Give an exact copy of every line, leaving images out.

╭─ Information supplied

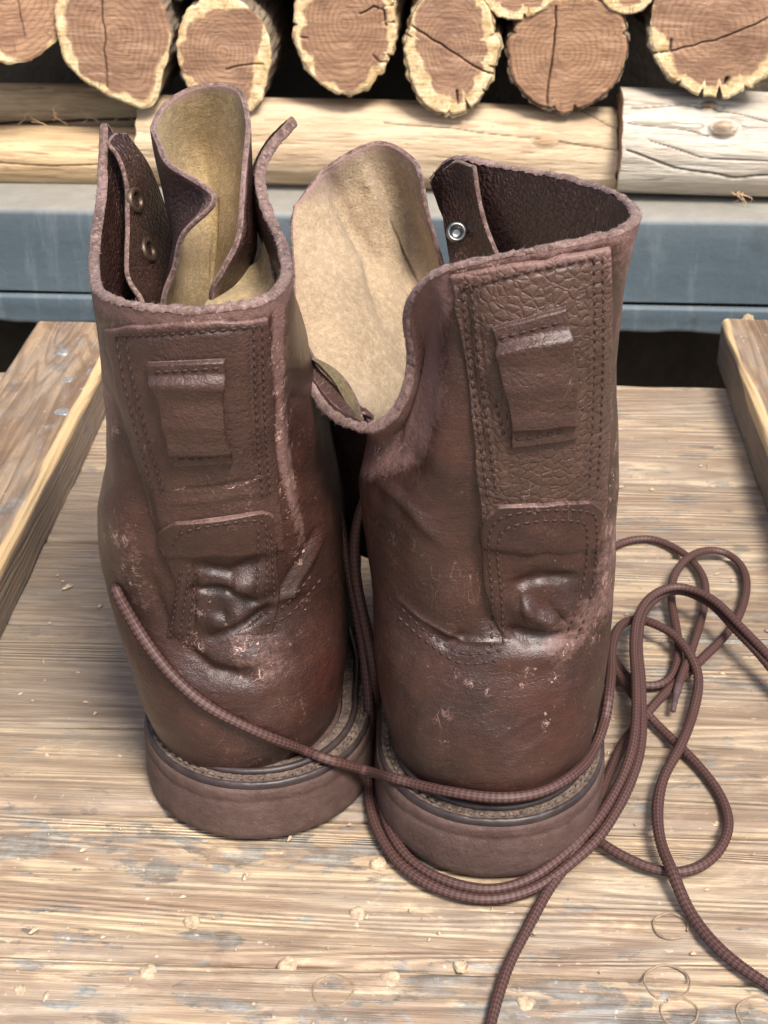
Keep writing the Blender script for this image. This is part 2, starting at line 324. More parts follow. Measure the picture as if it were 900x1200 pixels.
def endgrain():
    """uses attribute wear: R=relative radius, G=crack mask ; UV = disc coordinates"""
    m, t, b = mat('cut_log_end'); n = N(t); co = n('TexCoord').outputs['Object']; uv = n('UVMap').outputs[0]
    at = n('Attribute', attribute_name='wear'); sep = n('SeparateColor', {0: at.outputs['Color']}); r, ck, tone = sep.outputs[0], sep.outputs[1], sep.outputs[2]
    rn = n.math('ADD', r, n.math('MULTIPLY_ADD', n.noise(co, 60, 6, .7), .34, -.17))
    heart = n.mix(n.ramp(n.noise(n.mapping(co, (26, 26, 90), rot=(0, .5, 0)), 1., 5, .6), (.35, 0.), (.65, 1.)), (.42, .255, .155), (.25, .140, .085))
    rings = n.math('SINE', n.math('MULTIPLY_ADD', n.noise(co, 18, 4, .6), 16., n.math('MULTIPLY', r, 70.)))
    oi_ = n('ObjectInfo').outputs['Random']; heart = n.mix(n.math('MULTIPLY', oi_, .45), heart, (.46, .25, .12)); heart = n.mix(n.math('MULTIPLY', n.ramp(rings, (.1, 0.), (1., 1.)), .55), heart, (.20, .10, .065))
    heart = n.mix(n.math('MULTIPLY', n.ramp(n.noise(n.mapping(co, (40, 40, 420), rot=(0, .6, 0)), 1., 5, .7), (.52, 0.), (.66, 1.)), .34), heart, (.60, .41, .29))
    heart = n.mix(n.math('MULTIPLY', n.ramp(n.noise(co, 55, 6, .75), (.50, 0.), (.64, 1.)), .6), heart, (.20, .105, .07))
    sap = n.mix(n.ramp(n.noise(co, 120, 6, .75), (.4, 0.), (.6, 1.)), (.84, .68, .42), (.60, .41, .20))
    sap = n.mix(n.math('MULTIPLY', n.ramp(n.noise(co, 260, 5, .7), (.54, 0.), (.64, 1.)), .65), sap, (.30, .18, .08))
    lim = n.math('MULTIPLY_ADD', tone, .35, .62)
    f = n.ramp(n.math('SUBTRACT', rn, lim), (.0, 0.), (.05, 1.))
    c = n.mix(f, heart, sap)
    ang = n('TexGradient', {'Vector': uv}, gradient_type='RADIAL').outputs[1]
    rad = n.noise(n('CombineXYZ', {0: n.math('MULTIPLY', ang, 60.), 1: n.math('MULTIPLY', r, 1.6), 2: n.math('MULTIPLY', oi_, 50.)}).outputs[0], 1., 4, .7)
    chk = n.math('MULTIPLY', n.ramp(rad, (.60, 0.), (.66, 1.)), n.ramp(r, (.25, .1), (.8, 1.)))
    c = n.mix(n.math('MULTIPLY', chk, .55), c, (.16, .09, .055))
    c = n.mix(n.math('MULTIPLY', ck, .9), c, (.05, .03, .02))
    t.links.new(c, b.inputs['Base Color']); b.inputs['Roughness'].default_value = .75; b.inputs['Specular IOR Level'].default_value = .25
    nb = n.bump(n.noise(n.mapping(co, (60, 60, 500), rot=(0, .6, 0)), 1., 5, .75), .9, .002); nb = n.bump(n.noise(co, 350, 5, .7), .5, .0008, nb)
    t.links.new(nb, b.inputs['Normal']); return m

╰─

--- The reply ---
Keep writing the Blender script for this image. This is part 2, starting at line 324. More parts follow. Measure the picture as if it were 900x1200 pixels.
def endgrain():
    """uses attribute wear: R=relative radius, G=crack mask ; UV = disc coordinates"""
    m, t, b = mat('cut_log_end'); n = N(t); co = n('TexCoord').outputs['Object']; uv = n('UVMap').outputs[0]
    at = n('Attribute', attribute_name='wear'); sep = n('SeparateColor', {0: at.outputs['Color']}); r, ck, tone = sep.outputs[0], sep.outputs[1], sep.outputs[2]
    rn = n.math('ADD', r, n.math('MULTIPLY_ADD', n.noise(co, 60, 6, .7), .34, -.17))
    heart = n.mix(n.ramp(n.noise(n.mapping(co, (26, 26, 90), rot=(0, .5, 0)), 1., 5, .6), (.35, 0.), (.65, 1.)), (.42, .255, .155), (.25, .140, .085))
    rings = n.math('SINE', n.math('MULTIPLY_ADD', n.noise(co, 18, 4, .6), 16., n.math('MULTIPLY', r, 70.)))
    oi_ = n('ObjectInfo').outputs['Random']; heart = n.mix(n.math('MULTIPLY', oi_, .45), heart, (.46, .25, .12)); heart = n.mix(n.math('MULTIPLY', n.ramp(rings, (.1, 0.), (1., 1.)), .55), heart, (.20, .10, .065))
    heart = n.mix(n.math('MULTIPLY', n.ramp(n.noise(n.mapping(co, (40, 40, 420), rot=(0, .6, 0)), 1., 5, .7), (.52, 0.), (.66, 1.)), .34), heart, (.60, .41, .29))
    heart = n.mix(n.math('MULTIPLY', n.ramp(n.noise(co, 55, 6, .75), (.50, 0.), (.64, 1.)), .6), heart, (.20, .105, .07))
    sap = n.mix(n.ramp(n.noise(co, 120, 6, .75), (.4, 0.), (.6, 1.)), (.84, .68, .42), (.60, .41, .20))
    sap = n.mix(n.math('MULTIPLY', n.ramp(n.noise(co, 260, 5, .7), (.54, 0.), (.64, 1.)), .65), sap, (.30, .18, .08))
    lim = n.math('MULTIPLY_ADD', tone, .35, .62)
    f = n.ramp(n.math('SUBTRACT', rn, lim), (.0, 0.), (.05, 1.))
    c = n.mix(f, heart, sap)
    ang = n('TexGradient', {'Vector': uv}, gradient_type='RADIAL').outputs[1]
    rad = n.noise(n('CombineXYZ', {0: n.math('MULTIPLY', ang, 60.), 1: n.math('MULTIPLY', r, 1.6), 2: n.math('MULTIPLY', oi_, 50.)}).outputs[0], 1., 4, .7)
    chk = n.math('MULTIPLY', n.ramp(rad, (.60, 0.), (.66, 1.)), n.ramp(r, (.25, .1), (.8, 1.)))
    c = n.mix(n.math('MULTIPLY', chk, .55), c, (.16, .09, .055))
    c = n.mix(n.math('MULTIPLY', ck, .9), c, (.05, .03, .02))
    t.links.new(c, b.inputs['Base Color']); b.inputs['Roughness'].default_value = .75; b.inputs['Specular IOR Level'].default_value = .25
    nb = n.bump(n.noise(n.mapping(co, (60, 60, 500), rot=(0, .6, 0)), 1., 5, .75), .9, .002); nb = n.bump(n.noise(co, 350, 5, .7), .5, .0008, nb)
    t.links.new(nb, b.inputs['Normal']); return m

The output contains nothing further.